Por: Victoria Torres Brito
¿Cuándo en la vida se había visto que un presidente cantara rancheras? La investidura de ser presidente de una nación estuvo, por muchos años, ligada a ciertos patrones de conducta que se vinieron todos al suelo con la llegada del Arañero de Sabaneta, quien se mantuvo rompiendo el protocolo hasta el fin de sus días.
Cambiando la ruta
Nunca le dio mayor importancia a eso de ir derechito por una alfombra roja, andaba con una comitiva detrás que lo seguía como persiguen los paticos a la mamá pato. Siempre se le escapaba a la extrema seguridad que lo acompañaba, en cada aeropuerto del mundo entero mientras lo recibía un pasillo lleno de oficiales militares, él se acercaba a cualquier soldado a preguntarle por su familia o a acomodarle el uniforme o simplemente a saludarlos, porque él sabía lo que era pagar ese plantón por horas y esperar a un presidente, que seguramente pasaría frente a ellos y ni los miraría.

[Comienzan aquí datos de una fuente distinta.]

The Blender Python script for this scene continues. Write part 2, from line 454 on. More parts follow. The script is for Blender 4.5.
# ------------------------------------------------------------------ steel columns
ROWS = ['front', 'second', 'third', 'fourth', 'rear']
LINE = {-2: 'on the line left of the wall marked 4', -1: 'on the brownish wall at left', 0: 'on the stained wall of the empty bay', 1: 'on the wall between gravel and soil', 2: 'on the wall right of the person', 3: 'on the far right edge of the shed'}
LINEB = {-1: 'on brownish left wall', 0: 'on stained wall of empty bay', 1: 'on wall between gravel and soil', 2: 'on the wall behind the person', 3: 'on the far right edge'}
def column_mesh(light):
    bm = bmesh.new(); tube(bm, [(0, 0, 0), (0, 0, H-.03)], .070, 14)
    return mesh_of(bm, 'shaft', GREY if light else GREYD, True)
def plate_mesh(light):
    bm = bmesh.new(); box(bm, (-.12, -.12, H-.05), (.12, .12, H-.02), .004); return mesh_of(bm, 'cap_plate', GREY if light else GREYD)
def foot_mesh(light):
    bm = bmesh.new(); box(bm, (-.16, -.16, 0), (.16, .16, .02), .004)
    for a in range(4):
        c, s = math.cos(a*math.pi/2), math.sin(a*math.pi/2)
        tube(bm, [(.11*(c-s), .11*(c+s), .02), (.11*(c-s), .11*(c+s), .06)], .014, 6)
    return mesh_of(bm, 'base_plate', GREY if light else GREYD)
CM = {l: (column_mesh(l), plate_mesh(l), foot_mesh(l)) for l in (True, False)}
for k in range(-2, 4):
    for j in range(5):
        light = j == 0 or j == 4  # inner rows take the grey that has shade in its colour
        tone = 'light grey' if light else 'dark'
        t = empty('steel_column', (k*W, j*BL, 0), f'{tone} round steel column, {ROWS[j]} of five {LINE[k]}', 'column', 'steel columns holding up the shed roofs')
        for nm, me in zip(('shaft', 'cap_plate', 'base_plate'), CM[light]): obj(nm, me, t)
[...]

Para envidia de muchos de sus homólogos, Chávez despertaba pasiones en hombres y mujeres, como si fuese un artista pop. Siempre se bañaba de pueblo con gusto, donde quiera que llegaba era recibido con algarabía, gritos, aplausos y expresiones de cariño y amor, sobre todo de amor. Fue, es y será amado por todo aquel que se enamoró de esa sonrisa con su diente separado, de esos cachetes que fueron creciendo, de esa risa burlona que sonaba «jijiji» para cuando se refería a sus adversarios, de ese sentimiento patrio que la infundió a todo un pueblo.
Sus anécdotas, sus cuentos del arañero, jugando pelota, su sueño de ser como los patriotas que forjaron nuestra historia, su vida como soldado, todas las experiencias que vivió en la sabana con su Mamá Inés, su transformación en revolucionario, todas esas características que lo hicieron el hombre, el gigante.
Jaguarllú Fidel
La conexión que establecía con sus seguidores era tan estrecha que no había reserva alguna para falsas poses y caretas, esa transparencia que lo hacía contar en su programa de TV, como una vez casi «se hace encima» en medio de una transmisión en cadena nacional o esa vez que un niño se sacó la galleta de la boca para darle un poquito a él, o ese baile bajo la lluvia aquel cierre de campaña, eso no lo podrá copiar más nadie.
Mientras los demás mandatarios pasaban horas buscando a los periodistas, Chávez tenía que sacudírselos a veces, cada movimiento, cada gesto era estudiado a detalle. Genuino. Original. Inédito. Brincar con la muchachada en Argentina mientras mandaba el ALCA al carajo. Bautizar a Bush como «Mr. Danger» y saludar a su gran amigo Fidel Castro, en su inglés limitado. Jugar con Maradona y viajar en un tren lleno de las esperanzas de un continente que vio en esos ojos de indio, lo que veía en el espejo cada mañana. Chávez era el reflejo de su gente.
Esa preocupación constante por el otro, conocer las carencias y heridas que había dejado la desidia de sus antecesores tocando la puerta de una doñita en algún pueblo lejano, manejando su carrito y gritando por la ventana: ¡Epa compadre! Besar las manos de las ancianas que lo cubrían de bendiciones y demás protecciones, hasta para echarse un trago de tequila en el lobby de un hotel con unos compañeros mexicanos en una cumbre cualquiera, todo eso lo convirtió en un personaje inolvidable.
A cada paso
Pararse firme frente a los imperios detectando el olor a azufre y a sed de poder a leguas, el que cogía una guitarra eléctrica para echar vaina mientras tocaban su canción, nunca se cansó de invitar siempre a la lectura para hacer este mundo sea más culto y ese complejo de maestro que le daba por rayar mapas, para explicarle a todos por donde era la senda que debíamos llevar y aún hay quienes son necios o perdieron la brújula y les cuesta seguirla.
Chávez fue ese padre ideológico que muchos adoptamos, ese amigo fiel que siempre nos dijo las verdades y nos tendió la mano cuando más la necesitábamos, con esa memoria detallista e infalible, orgulloso de sus raíces mezclada con ¡Maisanta!, conocedor de la geografía de su país porque la había recorrido dentro de su corazón un millón de veces. Ese jodedor que a la callaíta lanzaba un comentario que hacía reír a todo el salón, ese que se puso la chaqueta antiimperialista y murió con ella puesta, el alma de la fiesta cuando se ponía a cantar joropo o a recitar un poema. Ese que preguntaba si habíamos tomado café, porque siempre nos trataba como si estuviera en su casa, Venezuela.